**Instructions to follow:** Please quote every line word for word.

== Supplied information ==

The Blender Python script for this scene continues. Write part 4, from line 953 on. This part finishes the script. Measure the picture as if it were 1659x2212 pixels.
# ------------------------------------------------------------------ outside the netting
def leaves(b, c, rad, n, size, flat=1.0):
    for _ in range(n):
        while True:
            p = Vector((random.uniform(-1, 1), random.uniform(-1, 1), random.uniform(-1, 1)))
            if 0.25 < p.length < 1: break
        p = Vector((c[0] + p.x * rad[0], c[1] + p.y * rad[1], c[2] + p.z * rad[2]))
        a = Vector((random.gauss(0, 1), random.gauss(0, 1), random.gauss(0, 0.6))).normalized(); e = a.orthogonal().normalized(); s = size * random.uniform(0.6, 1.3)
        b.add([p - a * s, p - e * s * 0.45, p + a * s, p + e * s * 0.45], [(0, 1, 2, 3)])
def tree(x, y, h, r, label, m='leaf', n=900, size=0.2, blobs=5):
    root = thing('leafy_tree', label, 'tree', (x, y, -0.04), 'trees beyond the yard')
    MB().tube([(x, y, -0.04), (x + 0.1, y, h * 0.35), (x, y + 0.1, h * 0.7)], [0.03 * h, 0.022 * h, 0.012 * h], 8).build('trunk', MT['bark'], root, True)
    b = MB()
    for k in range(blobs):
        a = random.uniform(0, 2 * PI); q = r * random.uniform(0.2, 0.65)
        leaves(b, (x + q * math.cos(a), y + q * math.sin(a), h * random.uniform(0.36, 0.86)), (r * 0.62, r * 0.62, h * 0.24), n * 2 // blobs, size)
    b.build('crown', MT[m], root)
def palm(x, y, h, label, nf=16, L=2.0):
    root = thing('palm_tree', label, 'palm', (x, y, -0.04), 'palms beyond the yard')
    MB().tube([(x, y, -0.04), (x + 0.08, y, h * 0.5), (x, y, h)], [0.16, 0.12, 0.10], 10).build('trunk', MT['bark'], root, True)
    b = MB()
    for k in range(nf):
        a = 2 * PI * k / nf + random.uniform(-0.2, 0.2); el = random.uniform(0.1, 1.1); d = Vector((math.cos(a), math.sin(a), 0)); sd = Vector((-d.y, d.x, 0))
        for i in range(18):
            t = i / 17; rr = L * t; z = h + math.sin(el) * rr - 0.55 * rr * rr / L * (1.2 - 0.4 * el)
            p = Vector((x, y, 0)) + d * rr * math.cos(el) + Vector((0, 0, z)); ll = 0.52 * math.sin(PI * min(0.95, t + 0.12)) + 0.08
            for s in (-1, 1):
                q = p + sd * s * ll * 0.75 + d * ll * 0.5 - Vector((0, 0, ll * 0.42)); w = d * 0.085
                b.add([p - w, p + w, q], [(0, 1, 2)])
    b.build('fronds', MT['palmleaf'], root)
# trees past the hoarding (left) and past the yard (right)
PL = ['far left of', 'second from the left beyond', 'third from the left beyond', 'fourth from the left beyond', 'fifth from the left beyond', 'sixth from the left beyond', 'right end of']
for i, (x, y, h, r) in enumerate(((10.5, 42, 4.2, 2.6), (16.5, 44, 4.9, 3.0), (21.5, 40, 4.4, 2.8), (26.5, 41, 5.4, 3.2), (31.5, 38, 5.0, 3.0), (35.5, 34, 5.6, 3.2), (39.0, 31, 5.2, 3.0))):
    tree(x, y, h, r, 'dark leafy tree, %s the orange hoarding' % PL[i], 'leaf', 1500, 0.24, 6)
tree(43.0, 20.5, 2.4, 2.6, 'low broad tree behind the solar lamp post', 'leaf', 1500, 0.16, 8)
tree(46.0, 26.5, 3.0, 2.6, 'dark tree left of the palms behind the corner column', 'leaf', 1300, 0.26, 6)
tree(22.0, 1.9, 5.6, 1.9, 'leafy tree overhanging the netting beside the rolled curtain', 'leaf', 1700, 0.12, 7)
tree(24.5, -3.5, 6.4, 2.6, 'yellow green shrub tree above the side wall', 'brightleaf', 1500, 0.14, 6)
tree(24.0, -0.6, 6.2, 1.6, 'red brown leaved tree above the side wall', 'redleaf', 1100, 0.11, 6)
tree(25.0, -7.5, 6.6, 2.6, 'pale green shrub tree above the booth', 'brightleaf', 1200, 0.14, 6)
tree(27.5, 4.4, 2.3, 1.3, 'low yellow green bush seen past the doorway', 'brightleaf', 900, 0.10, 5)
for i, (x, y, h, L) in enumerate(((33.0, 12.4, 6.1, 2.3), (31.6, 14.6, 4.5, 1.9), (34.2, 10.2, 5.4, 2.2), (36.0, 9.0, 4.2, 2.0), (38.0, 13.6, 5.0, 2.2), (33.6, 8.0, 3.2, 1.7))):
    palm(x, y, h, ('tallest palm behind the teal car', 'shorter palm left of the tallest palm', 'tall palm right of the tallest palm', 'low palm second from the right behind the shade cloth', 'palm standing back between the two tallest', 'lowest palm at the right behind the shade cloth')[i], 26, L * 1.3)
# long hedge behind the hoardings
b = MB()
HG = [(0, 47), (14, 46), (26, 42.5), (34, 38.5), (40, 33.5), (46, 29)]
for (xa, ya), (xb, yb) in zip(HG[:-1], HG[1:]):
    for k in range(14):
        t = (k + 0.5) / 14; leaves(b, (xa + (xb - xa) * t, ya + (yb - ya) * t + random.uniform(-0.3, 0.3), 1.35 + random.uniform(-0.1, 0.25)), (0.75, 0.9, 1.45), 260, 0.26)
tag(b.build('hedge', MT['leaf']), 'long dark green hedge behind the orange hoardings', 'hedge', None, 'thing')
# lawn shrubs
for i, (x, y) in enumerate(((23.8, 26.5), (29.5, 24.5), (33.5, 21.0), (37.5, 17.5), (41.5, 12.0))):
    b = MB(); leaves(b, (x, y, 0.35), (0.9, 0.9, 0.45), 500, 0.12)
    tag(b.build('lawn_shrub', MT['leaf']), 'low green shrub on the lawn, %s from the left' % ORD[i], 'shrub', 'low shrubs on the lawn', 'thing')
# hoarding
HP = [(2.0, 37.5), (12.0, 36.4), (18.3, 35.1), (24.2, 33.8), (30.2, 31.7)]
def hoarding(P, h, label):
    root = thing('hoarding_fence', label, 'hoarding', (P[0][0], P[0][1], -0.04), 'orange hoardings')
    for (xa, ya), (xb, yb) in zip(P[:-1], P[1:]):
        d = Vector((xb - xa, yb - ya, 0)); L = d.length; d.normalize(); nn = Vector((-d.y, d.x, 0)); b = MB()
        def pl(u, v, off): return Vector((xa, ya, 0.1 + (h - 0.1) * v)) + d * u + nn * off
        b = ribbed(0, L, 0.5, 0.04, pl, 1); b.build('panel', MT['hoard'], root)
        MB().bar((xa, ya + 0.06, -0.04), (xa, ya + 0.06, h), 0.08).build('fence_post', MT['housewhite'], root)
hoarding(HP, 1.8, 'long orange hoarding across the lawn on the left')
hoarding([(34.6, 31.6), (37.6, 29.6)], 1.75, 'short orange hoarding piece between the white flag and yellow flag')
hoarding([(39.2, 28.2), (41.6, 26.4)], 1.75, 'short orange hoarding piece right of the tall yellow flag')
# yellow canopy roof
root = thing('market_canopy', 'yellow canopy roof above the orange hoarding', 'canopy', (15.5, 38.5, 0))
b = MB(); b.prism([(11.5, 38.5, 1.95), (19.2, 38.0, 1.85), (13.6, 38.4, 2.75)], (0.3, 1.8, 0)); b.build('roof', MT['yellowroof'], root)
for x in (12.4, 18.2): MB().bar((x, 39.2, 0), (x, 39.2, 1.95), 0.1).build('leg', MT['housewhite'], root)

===

**Expected answer:**
The Blender Python script for this scene continues. Write part 4, from line 953 on. This part finishes the script. Measure the picture as if it were 1659x2212 pixels.
# ------------------------------------------------------------------ outside the netting
def leaves(b, c, rad, n, size, flat=1.0):
    for _ in range(n):
        while True:
            p = Vector((random.uniform(-1, 1), random.uniform(-1, 1), random.uniform(-1, 1)))
            if 0.25 < p.length < 1: break
        p = Vector((c[0] + p.x * rad[0], c[1] + p.y * rad[1], c[2] + p.z * rad[2]))
        a = Vector((random.gauss(0, 1), random.gauss(0, 1), random.gauss(0, 0.6))).normalized(); e = a.orthogonal().normalized(); s = size * random.uniform(0.6, 1.3)
        b.add([p - a * s, p - e * s * 0.45, p + a * s, p + e * s * 0.45], [(0, 1, 2, 3)])
def tree(x, y, h, r, label, m='leaf', n=900, size=0.2, blobs=5):
    root = thing('leafy_tree', label, 'tree', (x, y, -0.04), 'trees beyond the yard')
    MB().tube([(x, y, -0.04), (x + 0.1, y, h * 0.35), (x, y + 0.1, h * 0.7)], [0.03 * h, 0.022 * h, 0.012 * h], 8).build('trunk', MT['bark'], root, True)
    b = MB()
    for k in range(blobs):
        a = random.uniform(0, 2 * PI); q = r * random.uniform(0.2, 0.65)
        leaves(b, (x + q * math.cos(a), y + q * math.sin(a), h * random.uniform(0.36, 0.86)), (r * 0.62, r * 0.62, h * 0.24), n * 2 // blobs, size)
    b.build('crown', MT[m], root)
def palm(x, y, h, label, nf=16, L=2.0):
    root = thing('palm_tree', label, 'palm', (x, y, -0.04), 'palms beyond the yard')
    MB().tube([(x, y, -0.04), (x + 0.08, y, h * 0.5), (x, y, h)], [0.16, 0.12, 0.10], 10).build('trunk', MT['bark'], root, True)
    b = MB()
    for k in range(nf):
        a = 2 * PI * k / nf + random.uniform(-0.2, 0.2); el = random.uniform(0.1, 1.1); d = Vector((math.cos(a), math.sin(a), 0)); sd = Vector((-d.y, d.x, 0))
        for i in range(18):
            t = i / 17; rr = L * t; z = h + math.sin(el) * rr - 0.55 * rr * rr / L * (1.2 - 0.4 * el)
            p = Vector((x, y, 0)) + d * rr * math.cos(el) + Vector((0, 0, z)); ll = 0.52 * math.sin(PI * min(0.95, t + 0.12)) + 0.08
            for s in (-1, 1):
                q = p + sd * s * ll * 0.75 + d * ll * 0.5 - Vector((0, 0, ll * 0.42)); w = d * 0.085
                b.add([p - w, p + w, q], [(0, 1, 2)])
    b.build('fronds', MT['palmleaf'], root)
# trees past the hoarding (left) and past the yard (right)
PL = ['far left of', 'second from the left beyond', 'third from the left beyond', 'fourth from the left beyond', 'fifth from the left beyond', 'sixth from the left beyond', 'right end of']
for i, (x, y, h, r) in enumerate(((10.5, 42, 4.2, 2.6), (16.5, 44, 4.9, 3.0), (21.5, 40, 4.4, 2.8), (26.5, 41, 5.4, 3.2), (31.5, 38, 5.0, 3.0), (35.5, 34, 5.6, 3.2), (39.0, 31, 5.2, 3.0))):
    tree(x, y, h, r, 'dark leafy tree, %s the orange hoarding' % PL[i], 'leaf', 1500, 0.24, 6)
tree(43.0, 20.5, 2.4, 2.6, 'low broad tree behind the solar lamp post', 'leaf', 1500, 0.16, 8)
tree(46.0, 26.5, 3.0, 2.6, 'dark tree left of the palms behind the corner column', 'leaf', 1300, 0.26, 6)
tree(22.0, 1.9, 5.6, 1.9, 'leafy tree overhanging the netting beside the rolled curtain', 'leaf', 1700, 0.12, 7)
tree(24.5, -3.5, 6.4, 2.6, 'yellow green shrub tree above the side wall', 'brightleaf', 1500, 0.14, 6)
tree(24.0, -0.6, 6.2, 1.6, 'red brown leaved tree above the side wall', 'redleaf', 1100, 0.11, 6)
tree(25.0, -7.5, 6.6, 2.6, 'pale green shrub tree above the booth', 'brightleaf', 1200, 0.14, 6)
tree(27.5, 4.4, 2.3, 1.3, 'low yellow green bush seen past the doorway', 'brightleaf', 900, 0.10, 5)
for i, (x, y, h, L) in enumerate(((33.0, 12.4, 6.1, 2.3), (31.6, 14.6, 4.5, 1.9), (34.2, 10.2, 5.4, 2.2), (36.0, 9.0, 4.2, 2.0), (38.0, 13.6, 5.0, 2.2), (33.6, 8.0, 3.2, 1.7))):
    palm(x, y, h, ('tallest palm behind the teal car', 'shorter palm left of the tallest palm', 'tall palm right of the tallest palm', 'low palm second from the right behind the shade cloth', 'palm standing back between the two tallest', 'lowest palm at the right behind the shade cloth')[i], 26, L * 1.3)
# long hedge behind the hoardings
b = MB()
HG = [(0, 47), (14, 46), (26, 42.5), (34, 38.5), (40, 33.5), (46, 29)]
for (xa, ya), (xb, yb) in zip(HG[:-1], HG[1:]):
    for k in range(14):
        t = (k + 0.5) / 14; leaves(b, (xa + (xb - xa) * t, ya + (yb - ya) * t + random.uniform(-0.3, 0.3), 1.35 + random.uniform(-0.1, 0.25)), (0.75, 0.9, 1.45), 260, 0.26)
tag(b.build('hedge', MT['leaf']), 'long dark green hedge behind the orange hoardings', 'hedge', None, 'thing')
# lawn shrubs
for i, (x, y) in enumerate(((23.8, 26.5), (29.5, 24.5), (33.5, 21.0), (37.5, 17.5), (41.5, 12.0))):
    b = MB(); leaves(b, (x, y, 0.35), (0.9, 0.9, 0.45), 500, 0.12)
    tag(b.build('lawn_shrub', MT['leaf']), 'low green shrub on the lawn, %s from the left' % ORD[i], 'shrub', 'low shrubs on the lawn', 'thing')
# hoarding
HP = [(2.0, 37.5), (12.0, 36.4), (18.3, 35.1), (24.2, 33.8), (30.2, 31.7)]
def hoarding(P, h, label):
    root = thing('hoarding_fence', label, 'hoarding', (P[0][0], P[0][1], -0.04), 'orange hoardings')
    for (xa, ya), (xb, yb) in zip(P[:-1], P[1:]):
        d = Vector((xb - xa, yb - ya, 0)); L = d.length; d.normalize(); nn = Vector((-d.y, d.x, 0)); b = MB()
        def pl(u, v, off): return Vector((xa, ya, 0.1 + (h - 0.1) * v)) + d * u + nn * off
        b = ribbed(0, L, 0.5, 0.04, pl, 1); b.build('panel', MT['hoard'], root)
        MB().bar((xa, ya + 0.06, -0.04), (xa, ya + 0.06, h), 0.08).build('fence_post', MT['housewhite'], root)
hoarding(HP, 1.8, 'long orange hoarding across the lawn on the left')
hoarding([(34.6, 31.6), (37.6, 29.6)], 1.75, 'short orange hoarding piece between the white flag and yellow flag')
hoarding([(39.2, 28.2), (41.6, 26.4)], 1.75, 'short orange hoarding piece right of the tall yellow flag')
# yellow canopy roof
root = thing('market_canopy', 'yellow canopy roof above the orange hoarding', 'canopy', (15.5, 38.5, 0))
b = MB(); b.prism([(11.5, 38.5, 1.95), (19.2, 38.0, 1.85), (13.6, 38.4, 2.75)], (0.3, 1.8, 0)); b.build('roof', MT['yellowroof'], root)
for x in (12.4, 18.2): MB().bar((x, 39.2, 0), (x, 39.2, 1.95), 0.1).build('leg', MT['housewhite'], root)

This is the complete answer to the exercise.